What Should Remote Seller’s Do?: Regardless, remote sellers should not rush out and register in every state in which they have sales. There will be a period of acclimation. Taxpayers, states and legal scholars will have to dissect the Court’s Wayfair opinion to realize its practical implications, and then - ideally - states will need to legislatively or administratively adopt principles by which they seek to require remote sellers to collect sales tax. This may take several months as states consider whether their existing nexus standards are potent enough to assert nexus and withstand constitutional scrutiny, or they have to amend their laws or rules. We can, however, expect that some States will seek to simply issue a bulletin and/or mass mailing simply informing remote sellers that they are now required to register and collect sales tax.
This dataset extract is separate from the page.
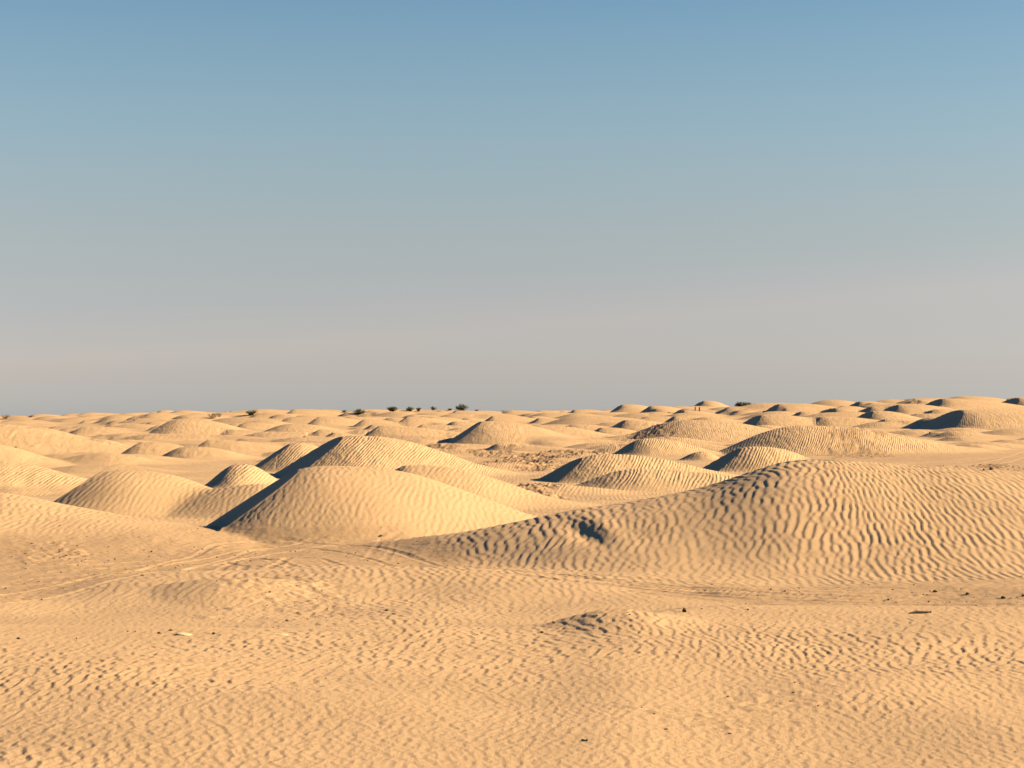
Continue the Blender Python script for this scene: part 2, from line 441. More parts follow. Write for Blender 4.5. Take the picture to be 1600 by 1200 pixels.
# ------------------------------------------------------------------ wheel ruts pressed into the flat
def rut(pts, width=0.22, depth=0.03, tread=0.0, pair=0.0):
    global Z
    P = np.array([((px - 800) / FPX * flat_d(r), flat_d(r)) for px, r in pts])
    k = np.linspace(0, len(P) - 1, 40 * len(P))
    xs_ = np.interp(k, range(len(P)), P[:, 0]); yy_ = np.interp(k, range(len(P)), P[:, 1])
    for _ in range(60):
        xs_[1:-1] = (xs_[:-2] + 2 * xs_[1:-1] + xs_[2:]) / 4; yy_[1:-1] = (yy_[:-2] + 2 * yy_[1:-1] + yy_[2:]) / 4
    seg = np.hypot(np.diff(xs_), np.diff(yy_)); s = np.concatenate([[0], np.cumsum(seg)])
    for off in ((0.0,) if not pair else (-pair / 2, pair / 2)):
        tx = np.gradient(xs_) ; ty = np.gradient(yy_); n = np.hypot(tx, ty) + 1e-9
        ox, oy = xs_ - ty / n * off, yy_ + tx / n * off
        m = width * 2.2
        # walk along short pieces so that only nearby points are touched
        for a in range(0, len(ox) - 1, 4):
            b = min(a + 5, len(ox))
            w = window(ox[a:b].min() - m, ox[a:b].max() + m, oy[a:b].min() - m, oy[a:b].max() + m)
            if w is None: continue
            x, y = X[w], Y[w]
            ax, ay, bx, by = ox[a], oy[a], ox[b - 1], oy[b - 1]
            L = math.hypot(bx - ax, by - ay) + 1e-9
            t = ((x - ax) * (bx - ax) + (y - ay) * (by - ay)) / L / L
            inside = (t >= 0) & (t < 1)
            dd = np.abs((x - ax) * (by - ay) - (y - ay) * (bx - ax)) / L
            depth_ = depth * .55
            g = -depth_ * np.exp(-(dd / (width * .5)) ** 4) + 0.45 * depth_ * np.exp(-((dd - width * .8) / (width * .25)) ** 2)
            if tread:
                g = g + np.clip(.5 + samp(N_MID, .12, x, y), 0, 1.5) * tread * np.exp(-(dd / (width * .5)) ** 4) * np.sin((s[a] + t * L) * 2 * np.pi / 0.16)
            Z[w] = Z[w] + g * inside * (1 - smooth(.12, .35, DZ[w]))
rut([(-60, 948), (120, 920), (240, 893), (330, 866), (370, 852), (420, 846), (520, 850), (600, 866), (700, 893), (900, 912)], pair=1.3)
rut([(-60, 915), (150, 903), (300, 880), (400, 858), (480, 848), (590, 842), (640, 830)], pair=1.3)
rut([(-60, 890), (100, 885), (250, 874), (380, 872), (420, 885), (415, 898)], pair=1.2)
rut([(380, 900), (395, 880), (420, 868), (470, 872), (500, 884), (640, 892), (850, 908), (1000, 918), (1200, 932), (1700, 944)], pair=1.3)
rut([(585, 872), (600, 858), (610, 845), (618, 832), (622, 824)], width=.2, depth=.012, tread=.003, pair=0.55)
rut([(760, 888), (850, 900), (1000, 912), (1200, 919), (1400, 923), (1700, 925)], pair=1.3)
rut([(800, 895), (950, 915), (1100, 927), (1300, 936), (1700, 938)], width=.3, depth=.025, tread=.008)
rut([(900, 912), (1100, 924), (1350, 931), (1700, 931)], width=.3, depth=.025, tread=.008)
rut([(1000, 924), (1200, 940), (1400, 949), (1700, 953)], width=.25, depth=.02, tread=.006, pair=1.3)
rut([(1300, 738), (1400, 726), (1500, 722), (1560, 716), (1640, 712)], width=.35, depth=.05, pair=1.6)
rut([(1400, 740), (1480, 733), (1540, 727), (1575, 722), (1600, 714), (1640, 700)], width=.35, depth=.05, pair=1.6)
rut([(1200, 716), (1330, 712), (1450, 706), (1640, 702)], width=.35, depth=.05, pair=1.6)

TONE = np.clip(TRACK * 0.30 + ROUGH * smooth(60, 80, Y) * 1.05 * np.clip(.6 + .5 * samp(N_FINE, .08, X, Y), 0, 1.2) + ROUGH * .2, 0, 1)

# ------------------------------------------------------------------ sand material
def new_mat(name):
    m = bpy.data.materials.new(name); m.use_nodes = True
    return m, m.node_tree.nodes, m.node_tree.links

def sand_material():
    m, n, l = new_mat('sand')
    b = n['Principled BSDF']
    b.inputs['Roughness'].default_value = 0.95
    b.inputs['Specular IOR Level'].default_value = 0.15
    geo = n.new('ShaderNodeNewGeometry')
    # colour: loose sand, firmer greyer ground, darker earth where it is broken
    n1 = n.new('ShaderNodeTexNoise'); n1.inputs['Scale'].default_value = 0.35; n1.inputs['Detail'].default_value = 6
    n2 = n.new('ShaderNodeTexNoise'); n2.inputs['Scale'].default_value = 9.0; n2.inputs['Detail'].default_value = 5
    l.new(geo.outputs['Position'], n1.inputs['Vector']); l.new(geo.outputs['Position'], n2.inputs['Vector'])
    r1 = n.new('ShaderNodeValToRGB')
    r1.color_ramp.elements[0].position = 0.3; r1.color_ramp.elements[0].color = (0.28, 0.210, 0.135, 1)
    r1.color_ramp.elements[1].position = 0.7; r1.color_ramp.elements[1].color = (0.325, 0.243, 0.158, 1)
    l.new(n1.outputs['Fac'], r1.inputs['Fac'])
    mx = n.new('ShaderNodeMix'); mx.data_type = 'RGBA'; mx.blend_type = 'MULTIPLY'; mx.inputs['Factor'].default_value = 1
    r2 = n.new('ShaderNodeValToRGB')
    r2.color_ramp.elements[0].position = 0.3; r2.color_ramp.elements[0].color = (0.93, 0.93, 0.93, 1)
    r2.color_ramp.elements[1].position = 0.7; r2.color_ramp.elements[1].color = (1.05, 1.05, 1.05, 1)
    l.new(n2.outputs['Fac'], r2.inputs['Fac'])
    l.new(r1.outputs['Color'], mx.inputs['A']); l.new(r2.outputs['Color'], mx.inputs['B'])
    at = n.new('ShaderNodeAttribute'); at.attribute_name = 'tone'
    m2 = n.new('ShaderNodeMix'); m2.data_type = 'RGBA'
    m2.inputs['B'].default_value = (0.165, 0.115, 0.075, 1)
    l.new(at.outputs['Fac'], m2.inputs['Factor']); l.new(mx.outputs['Result'], m2.inputs['A'])
    l.new(m2.outputs['Result'], b.inputs['Base Color'])
    # relief: far ripples, sand grain
    sep = n.new('ShaderNodeSeparateXYZ'); l.new(geo.outputs['Position'], sep.inputs[0])
    ma = n.new('ShaderNodeMath'); ma.operation = 'MULTIPLY_ADD'; ma.inputs[1].default_value = -0.8
    l.new(sep.outputs['Z'], ma.inputs[0]); l.new(sep.outputs['X'], ma.inputs[2])
    my = n.new('ShaderNodeMath'); my.operation = 'MULTIPLY'; my.inputs[1].default_value = 0.35
    l.new(sep.outputs['Y'], my.inputs[0])
    cb = n.new('ShaderNodeCombineXYZ'); l.new(ma.outputs[0], cb.inputs['X']); l.new(my.outputs[0], cb.inputs['Y'])
    wv = n.new('ShaderNodeTexWave'); wv.wave_type = 'BANDS'; wv.bands_direction = 'X'; wv.wave_profile = 'SIN'
    wv.inputs['Scale'].default_value = 0.314 / 0.23
    wv.inputs['Distortion'].default_value = 9.0
    wv.inputs['Detail'].default_value = 2.0
    wv.inputs['Detail Scale'].default_value = 0.55
    l.new(cb.outputs[0], wv.inputs['Vector'])
    ar = n.new('ShaderNodeAttribute'); ar.attribute_name = 'ripple'
    mm = n.new('ShaderNodeMath'); mm.operation = 'MULTIPLY'
    l.new(wv.outputs['Fac'], mm.inputs[0]); l.new(ar.outputs['Fac'], mm.inputs[1])
    n4 = n.new('ShaderNodeTexNoise'); n4.inputs['Scale'].default_value = 0.45; n4.inputs['Detail'].default_value = 3
    l.new(geo.outputs['Position'], n4.inputs['Vector'])
    mr = n.new('ShaderNodeMapRange'); mr.inputs['From Min'].default_value = .35; mr.inputs['From Max'].default_value = .65; mr.inputs['To Min'].default_value = .3
    l.new(n4.outputs['Fac'], mr.inputs['Value'])
    n5 = n.new('ShaderNodeTexNoise'); n5.inputs['Scale'].default_value = 3.2; n5.inputs['Detail'].default_value = 2
    l.new(cb.outputs[0], n5.inputs['Vector'])
    ad = n.new('ShaderNodeMath'); ad.operation = 'MULTIPLY_ADD'; ad.inputs[1].default_value = 1.1
    l.new(n5.outputs['Fac'], ad.inputs[0]); l.new(wv.outputs['Fac'], ad.inputs[2])
    m3 = n.new('ShaderNodeMath'); m3.operation = 'MULTIPLY'; l.new(ad.outputs[0], m3.inputs[0]); l.new(ar.outputs['Fac'], m3.inputs[1])
    m4 = n.new('ShaderNodeMath'); m4.operation = 'MULTIPLY'; l.new(m3.outputs[0], m4.inputs[0]); l.new(mr.outputs['Result'], m4.inputs[1])
    bp = n.new('ShaderNodeBump'); bp.inputs['Strength'].default_value = 1.0; bp.inputs['Distance'].default_value = 0.032
    l.new(m4.outputs[0], bp.inputs['Height'])
    n6 = n.new('ShaderNodeTexNoise'); n6.inputs['Scale'].default_value = 1.5; n6.inputs['Detail'].default_value = 4; n6.inputs['Roughness'].default_value = .6
    mp6 = n.new('ShaderNodeMapping'); mp6.inputs['Scale'].default_value = (1.0, .4, 1.0)
    l.new(geo.outputs['Position'], mp6.inputs['Vector']); l.new(mp6.outputs[0], n6.inputs['Vector'])
    m6 = n.new('ShaderNodeMath'); m6.operation = 'MULTIPLY'; l.new(n6.outputs['Fac'], m6.inputs[0]); l.new(ar.outputs['Fac'], m6.inputs[1])
    b6 = n.new('ShaderNodeBump'); b6.inputs['Strength'].default_value = 1.0; b6.inputs['Distance'].default_value = 0.17
    l.new(m6.outputs[0], b6.inputs['Height']); l.new(bp.outputs['Normal'], b6.inputs['Normal'])
    n3 = n.new('ShaderNodeTexNoise'); n3.inputs['Scale'].default_value = 28; n3.inputs['Detail'].default_value = 6; n3.inputs['Roughness'].default_value = .65
    l.new(geo.outputs['Position'], n3.inputs['Vector'])
    b2 = n.new('ShaderNodeBump'); b2.inputs['Strength'].default_value = 0.7; b2.inputs['Distance'].default_value = 0.02
    l.new(n3.outputs['Fac'], b2.inputs['Height']); l.new(b6.outputs['Normal'], b2.inputs['Normal'])
    l.new(b2.outputs['Normal'], b.inputs['Normal'])
    return m
SAND = sand_material()

# ------------------------------------------------------------------ terrain meshes: the ground and each named dune, cut from one surface
V = np.stack([X, Y, Z], -1).reshape(-1, 3)
idx = np.arange(NR * NC).reshape(NR, NC)
F = np.stack([idx[:-1, :-1], idx[:-1, 1:], idx[1:, 1:], idx[1:, :-1]], -1).reshape(-1, 4)
dxu = np.gradient(X, axis=1); dzu = np.gradient(Z, axis=1); dyu = np.zeros_like(X)
dxv = np.gradient(X, axis=0); dzv = np.gradient(Z, axis=0); dyv = np.gradient(Y, axis=0)
NRM = np.stack([dyu * dzv - dzu * dyv, dzu * dxv - dxu * dzv, dxu * dyv - dyu * dxv], -1)
NRM /= np.linalg.norm(NRM, axis=-1, keepdims=True)
NRM = NRM.reshape(-1, 3)
OWNF = OWN[:-1, :-1].reshape(-1)
TONE_ = TONE.reshape(-1).astype(np.float32); RIPM_ = ripmask.reshape(-1).astype(np.float32)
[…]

Bolstered by this win, we can also expect States to increase audit enforcement of their existing nexus provisions, even without legislative or administrative change. As such, there will remain countless arguments about state authority to impose their laws on remote sellers, only furthering the need for Federal legislation in this area. Ultimately, as States are increasingly able to require remote sellers to collect and remit sales tax, remote sellers who historically have not collected sales tax will now have to implement sales tax compliance protocol and will no longer maintain a competitive advantage over retailers who have long had to collect sales tax.
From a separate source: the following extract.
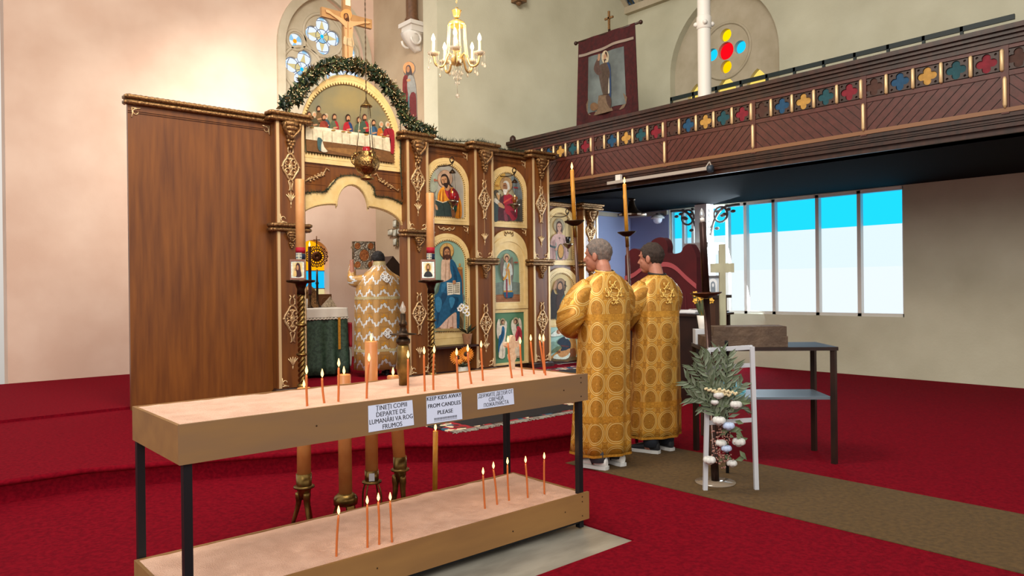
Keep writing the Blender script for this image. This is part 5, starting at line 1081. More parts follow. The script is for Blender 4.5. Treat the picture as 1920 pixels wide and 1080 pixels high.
# twisted brass candle stands flanking the royal door
def icon_stand(px, F, ytop, side, face):
    c = at(px, 525, F); k = F / FPX; x, y = c.x, c.y; zz = lambda q: at(px, q, F).z
    z0 = .17
    t = thing('twisted_stand', 'brass twisted-column candle stand %s of the royal door' % side, 'candle stand', (x, y, z0), 'stands flanking the royal door')
    zc = zz(527)
    m = MB(); m.lathe([(.2, 0), (.2, .02), (.15, .04), (.13, .06), (.06, .1), (.05, .16), (.06, .19), (.04, .21)], (x, y, z0), 22); m.build('base', BRASS, t)
    m = MB(); n, L = 90, []
    h0, h1 = z0 + .2, zc - .16
    for i in range(n + 1):
        z = h0 + (h1 - h0) * i / n; tw = i * .62
        L.append([(x + (.036 + .011 * math.cos(4 * (a - tw / 2))) * math.cos(a), y + (.036 + .011 * math.cos(4 * (a - tw / 2))) * math.sin(a), z) for a in [2 * math.pi * j / 20 for j in range(20)]])
    m.loft(L); m.build('twisted_shaft', BRASS, t)
    for q in (.33, .66):
        m = MB(); m.lathe([(.04, -.02), (.06, -.012), (.065, 0), (.06, .012), (.04, .02)], (x, y, h0 + (h1 - h0) * q), 16); m.build('knop', BRASS, t)
    m = MB(); m.lathe([(.05, -.16), (.045, -.1), (.06, -.06), (.07, -.03), (.16, -.015), (.17, 0), (.165, .012), (.05, .016)], (x, y, zc), 22); m.build('drip_dish', BRASS_D, t)
    # the big candle with its painted bands
    zb = zc + .014; zt = zz(ytop); r = .054
    cd = thing('painted_candle', 'big peach candle with red and blue bands on the stand %s of the door' % side, 'candle', (x, y, zb), 'big candles beside the royal door')
    m = MB(); m.lathe([(r, 0), (r, zt - zb - .01), (r * .9, zt - zb)], (x, y, zb), 22); m.build('wax', mat('peach wax', '#d39a62', .42, color2='#c98c54', scale=8), cd)
    m = MB(); zq = lambda q: zz(q) - zb
    for a, b, mi in ((464, 475, 0), (476, 487, 1), (487, 502, 2)): m.lathe([(r + .0015, zq(b)), (r + .0015, zq(a))], (x, y, zb), 22, mi)
    m.build('flag_band', [pm('#a01a2c'), pm('#1c2540'), pm('#c9c8c4')], cd)
    m = MB(); dv = Vector((-x, -y, 0)).normalized(); sd = Vector((-dv.y, dv.x, 0)); oo = Vector((x, y, 0)) + dv * (r + .004) + sd * -.018
    pl_ = lambda u, v, w: oo + sd * u * -1 + dv * w + Vector((0, 0, v)); zm_ = zz(482); s_ = .05
    m.plate([[(-s_ * .7, s_), (-s_ * .7, -s_ * .3), (0, -s_ * 1.25), (s_ * .7, -s_ * .3), (s_ * .7, s_)]], lambda u, v, w: pl_(u, v + zm_, w), 0, .002, 0)
    m.plate([[(-.007, -s_ * 1.1), (.007, -s_ * 1.1), (.007, s_ * .95), (-.007, s_ * .95)]], lambda u, v, w: pl_(u, v + zm_, w), .002, .003, 1); m.plate([[(-s_ * .65, .003), (s_ * .65, .003), (s_ * .65, .017), (-s_ * .65, .017)]], lambda u, v, w: pl_(u, v + zm_, w), .002, .0032, 1)
    for a in (-1, 1):
        for b in (.036, -.022): m.plate([[(a * .02 - .009, b - .009), (a * .02 + .009, b - .009), (a * .02 + .009, b + .009), (a * .02 - .009, b + .009)], [(a * .02 - .004, b - .004), (a * .02 + .009 * a * 0 + .004, b - .004), (a * .02 + .004, b + .004), (a * .02 - .004, b + .004)]], lambda u, v, w: pl_(u, v + zm_, w), .002, .003, 1)
    m.build('shield_emblem', [pm('#4a5a6a'), pm('#c4bfa6')], cd)
    # small framed icon propped on the dish
    d2 = dv; w_, h_ = 13.5 * k, zz(486) - zz(524); o2 = Vector((x, y, zb)) + d2 * .12 + sd * (-.035)
    q = lambda u, v, w: o2 + sd * -u + d2 * (w - .12 * v) + Vector((0, 0, v))
    ic = thing('small_icon', 'small framed icon of %s, %s of the royal door' % (face[0], side), 'icon', o2, 'small icons on the door stands')
    m = MB(); m.plate([[(-w_, 0), (w_, 0), (w_, h_), (-w_, h_)], [(-w_ * .84, h_ * .1), (w_ * .84, h_ * .1), (w_ * .84, h_ * .9), (-w_ * .84, h_ * .9)]], q, 0, .02); m.build('frame', mat('red brown frame', '#6e3a20', .4), ic)
    m = MB(); ms = [mat('silver riza', '#bfc0b4', .35, .5, color2='#8c9a94', scale=60)]; m.plate([[(-w_ * .86, h_ * .08), (w_ * .86, h_ * .08), (w_ * .86, h_ * .92), (-w_ * .86, h_ * .92)]], q, .002, .008)
    paint(m, ms, lambda a, b, w: q(a * w_, (b + 1) / 2 * h_, .008 + w), face[1]); m.build('painting', ms, ic)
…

As such, it is incumbent on taxpayers to begin considering (1) historical sales by state; (2) nexus creating activities under existing state nexus provisions; (3) register where they determine nexus exists or the risk of nexus is material; (4) resolve any historical exposure proactively (and anonymously through Voluntary Disclosure Agreements); (5) implement sales tax compliance software solutions and processes; and (6) implement processes for tracking sales activity to determine when they exceed sales thresholds in state that adopt economic nexus standards. These multistate nexus provisions may create multistate sales tax compliance obligations for them now and potentially for prior periods, even before States begin to act.